### [Your objective]
Reproduce all entries verbatim, with nothing added or dropped.

### [Raw data]
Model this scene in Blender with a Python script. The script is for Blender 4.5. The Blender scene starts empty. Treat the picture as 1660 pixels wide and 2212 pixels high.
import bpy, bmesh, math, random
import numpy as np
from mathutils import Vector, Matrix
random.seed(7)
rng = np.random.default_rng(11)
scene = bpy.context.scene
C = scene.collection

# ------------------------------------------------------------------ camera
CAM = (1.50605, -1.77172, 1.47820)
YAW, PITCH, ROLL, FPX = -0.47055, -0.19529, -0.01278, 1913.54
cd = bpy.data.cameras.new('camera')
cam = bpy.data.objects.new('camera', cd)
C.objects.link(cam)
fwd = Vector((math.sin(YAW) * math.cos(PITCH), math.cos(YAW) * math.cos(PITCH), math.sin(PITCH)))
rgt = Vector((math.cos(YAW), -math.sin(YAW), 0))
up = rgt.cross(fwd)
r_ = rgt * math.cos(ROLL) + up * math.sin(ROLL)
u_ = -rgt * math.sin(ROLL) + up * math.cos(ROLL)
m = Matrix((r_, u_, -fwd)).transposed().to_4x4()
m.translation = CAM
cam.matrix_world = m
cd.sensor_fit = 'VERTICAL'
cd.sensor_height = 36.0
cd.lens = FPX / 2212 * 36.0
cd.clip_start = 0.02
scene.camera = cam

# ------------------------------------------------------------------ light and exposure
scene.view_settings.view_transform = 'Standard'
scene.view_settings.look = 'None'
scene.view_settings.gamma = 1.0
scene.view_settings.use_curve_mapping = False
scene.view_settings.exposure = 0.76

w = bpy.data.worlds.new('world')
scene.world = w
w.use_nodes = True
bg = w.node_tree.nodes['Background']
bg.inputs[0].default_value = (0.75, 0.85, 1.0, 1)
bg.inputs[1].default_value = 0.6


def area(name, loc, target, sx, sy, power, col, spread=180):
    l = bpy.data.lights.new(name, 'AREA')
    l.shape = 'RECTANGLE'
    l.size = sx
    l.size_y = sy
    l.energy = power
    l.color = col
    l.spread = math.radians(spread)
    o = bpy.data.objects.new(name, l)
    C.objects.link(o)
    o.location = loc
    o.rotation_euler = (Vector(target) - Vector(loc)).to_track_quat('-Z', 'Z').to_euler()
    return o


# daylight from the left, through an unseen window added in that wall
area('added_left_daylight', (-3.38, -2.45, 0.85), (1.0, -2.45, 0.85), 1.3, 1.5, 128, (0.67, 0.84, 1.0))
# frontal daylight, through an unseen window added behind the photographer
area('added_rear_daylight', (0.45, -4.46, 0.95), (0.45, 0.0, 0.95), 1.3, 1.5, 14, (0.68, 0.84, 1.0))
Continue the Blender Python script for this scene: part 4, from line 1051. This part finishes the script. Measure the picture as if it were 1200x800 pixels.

### [Output for this exercise]
Model this scene in Blender with a Python script. The script is for Blender 4.5. The Blender scene starts empty. Treat the picture as 1660 pixels wide and 2212 pixels high.
import bpy, bmesh, math, random
import numpy as np
from mathutils import Vector, Matrix
random.seed(7)
rng = np.random.default_rng(11)
scene = bpy.context.scene
C = scene.collection

# ------------------------------------------------------------------ camera
CAM = (1.50605, -1.77172, 1.47820)
YAW, PITCH, ROLL, FPX = -0.47055, -0.19529, -0.01278, 1913.54
cd = bpy.data.cameras.new('camera')
cam = bpy.data.objects.new('camera', cd)
C.objects.link(cam)
fwd = Vector((math.sin(YAW) * math.cos(PITCH), math.cos(YAW) * math.cos(PITCH), math.sin(PITCH)))
rgt = Vector((math.cos(YAW), -math.sin(YAW), 0))
up = rgt.cross(fwd)
r_ = rgt * math.cos(ROLL) + up * math.sin(ROLL)
u_ = -rgt * math.sin(ROLL) + up * math.cos(ROLL)
m = Matrix((r_, u_, -fwd)).transposed().to_4x4()
m.translation = CAM
cam.matrix_world = m
cd.sensor_fit = 'VERTICAL'
cd.sensor_height = 36.0
cd.lens = FPX / 2212 * 36.0
cd.clip_start = 0.02
scene.camera = cam

# ------------------------------------------------------------------ light and exposure
scene.view_settings.view_transform = 'Standard'
scene.view_settings.look = 'None'
scene.view_settings.gamma = 1.0
scene.view_settings.use_curve_mapping = False
scene.view_settings.exposure = 0.76

w = bpy.data.worlds.new('world')
scene.world = w
w.use_nodes = True
bg = w.node_tree.nodes['Background']
bg.inputs[0].default_value = (0.75, 0.85, 1.0, 1)
bg.inputs[1].default_value = 0.6


def area(name, loc, target, sx, sy, power, col, spread=180):
    l = bpy.data.lights.new(name, 'AREA')
    l.shape = 'RECTANGLE'
    l.size = sx
    l.size_y = sy
    l.energy = power
    l.color = col
    l.spread = math.radians(spread)
    o = bpy.data.objects.new(name, l)
    C.objects.link(o)
    o.location = loc
    o.rotation_euler = (Vector(target) - Vector(loc)).to_track_quat('-Z', 'Z').to_euler()
    return o


# daylight from the left, through an unseen window added in that wall
area('added_left_daylight', (-3.38, -2.45, 0.85), (1.0, -2.45, 0.85), 1.3, 1.5, 128, (0.67, 0.84, 1.0))
# frontal daylight, through an unseen window added behind the photographer
area('added_rear_daylight', (0.45, -4.46, 0.95), (0.45, 0.0, 0.95), 1.3, 1.5, 14, (0.68, 0.84, 1.0))
Continue the Blender Python script for this scene: part 4, from line 1051. This part finishes the script. Measure the picture as if it were 1200x800 pixels.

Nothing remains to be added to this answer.